Astrological Musings

It’s human nature to seek pleasure and avoid pain.  Nobody wants to feel bad, or go through difficult situations.  I have been an astrologer for more than half of my life now, so it’s hard for me to remember what it was like before I new about planetary cycles that were likely to bring challenges that required adjustment and change, but I imagine that it is pretty confusing.  Life is going great, and then all of a sudden here comes a curve ball and suddenly I’m feeling depressed for apparently no reason.

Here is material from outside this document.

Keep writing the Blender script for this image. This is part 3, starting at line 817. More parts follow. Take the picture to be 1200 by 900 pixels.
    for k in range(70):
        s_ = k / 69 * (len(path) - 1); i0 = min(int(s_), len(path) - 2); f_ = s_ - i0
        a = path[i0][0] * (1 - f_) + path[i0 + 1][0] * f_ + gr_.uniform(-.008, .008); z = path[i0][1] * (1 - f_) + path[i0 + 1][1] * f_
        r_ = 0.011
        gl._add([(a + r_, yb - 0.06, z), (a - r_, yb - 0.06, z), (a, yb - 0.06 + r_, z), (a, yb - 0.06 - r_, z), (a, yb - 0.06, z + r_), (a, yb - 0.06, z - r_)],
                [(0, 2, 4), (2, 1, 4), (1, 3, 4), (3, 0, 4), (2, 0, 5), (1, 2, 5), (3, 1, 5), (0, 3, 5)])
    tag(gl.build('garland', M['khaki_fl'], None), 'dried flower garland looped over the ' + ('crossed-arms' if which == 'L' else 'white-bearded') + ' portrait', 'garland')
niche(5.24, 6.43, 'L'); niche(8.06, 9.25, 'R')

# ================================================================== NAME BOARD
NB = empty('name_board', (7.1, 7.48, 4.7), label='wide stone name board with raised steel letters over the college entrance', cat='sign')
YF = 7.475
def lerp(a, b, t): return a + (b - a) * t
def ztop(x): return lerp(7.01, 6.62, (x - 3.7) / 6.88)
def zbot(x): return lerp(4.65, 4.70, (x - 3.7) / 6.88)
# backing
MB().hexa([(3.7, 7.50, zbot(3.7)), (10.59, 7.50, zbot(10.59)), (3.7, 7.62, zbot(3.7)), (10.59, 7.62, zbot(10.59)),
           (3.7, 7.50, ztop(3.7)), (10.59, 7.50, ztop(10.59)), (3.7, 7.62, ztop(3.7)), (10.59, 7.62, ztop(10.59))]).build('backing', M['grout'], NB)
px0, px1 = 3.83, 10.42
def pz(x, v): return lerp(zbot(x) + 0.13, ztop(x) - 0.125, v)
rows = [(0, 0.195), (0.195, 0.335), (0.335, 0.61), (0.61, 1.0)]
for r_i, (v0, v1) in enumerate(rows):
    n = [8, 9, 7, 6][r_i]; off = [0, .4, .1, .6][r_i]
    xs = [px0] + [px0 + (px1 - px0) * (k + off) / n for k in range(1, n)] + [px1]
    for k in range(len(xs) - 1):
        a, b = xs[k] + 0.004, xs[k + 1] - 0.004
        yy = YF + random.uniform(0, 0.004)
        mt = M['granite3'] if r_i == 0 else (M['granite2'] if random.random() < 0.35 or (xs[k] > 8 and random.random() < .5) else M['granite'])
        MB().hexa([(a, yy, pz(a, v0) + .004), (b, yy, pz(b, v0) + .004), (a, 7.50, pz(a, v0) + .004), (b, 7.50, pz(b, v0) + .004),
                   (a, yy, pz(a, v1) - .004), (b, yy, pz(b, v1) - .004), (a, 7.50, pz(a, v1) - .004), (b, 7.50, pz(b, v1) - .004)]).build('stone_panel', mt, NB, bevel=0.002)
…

Some of you have heard me say that I have the hardest chart I’ve ever seen, and I like to think that’s so that I can bring some understanding to the table when consulting with clients.  When I talk about healing the core wound, or dealing with depression, it’s not just a concept – I’ve been there.  I know what it’s like to consider suicide.  I know what it’s like to feel that life will never get any better.  But I also know what it’s like to have moved through these horribly difficult times and come out the other side with great joy and happiness.

Sometimes in a consultation the client will say “I’ve just had a terrible time but now I want to move on.  Tell me something good.”  And it would be easy to help her to forget about where she has just been and talk only about the Jupiter transits that are coming, or the fact that her Moon has just progressed into Sagittarius which will make it easier for her to avoid the pain that she’s feeling.  But my experience tells me that before we can REALLY move on, we have to understand what just happened.  Where did those feelings of despair come from?  What was happening in the client’s chart when his wife had an affair?  And perhaps most importantly, when will these bad feelings start to subside?

To me, this is the magic of the astrological consultation: to take the distress of feeling bad and transmute it into an excitement over the transformation that is occurring.

This may be a bad example, but I have been dieting for the past several weeks.  I gained twenty pounds when I married Rich, and I’m ready to let go of that extra weight.  At first I felt very panicky when I was hungry, so hunger felt “bad.”  It was nearly impossible to tolerate.  But when I started losing a few pounds I started to reframe that sensation of hunger and started to think of it as a feeling that is associated with losing weight.  If I’m a little hungry, I will lose weight and feel better about myself and more energetic.  I will be eating within a few hours so I won’t starve.  That sensation of hunger brings less panic now and more excitement that the diet is working.

It’s the same when we are working through a deep core wound.  We know it’s a core feeling if it seems out of proportion to the event that triggered it, or if it just erupted by itself.  Sometimes this happens to me during yoga practice – all of a sudden I start weeping.  This feels “bad,” but we can reframe the experience so that it instead feels like welcoming an old abandoned part of ourself into our heart.  As we allow the ancient pain to fill our experience instead of use all of our coping skills to avoid it, we release the pain and become more integrated with abandoned parts of ourselves.

So don’t worry, I’ll tell you something good.  But it might not be what you think!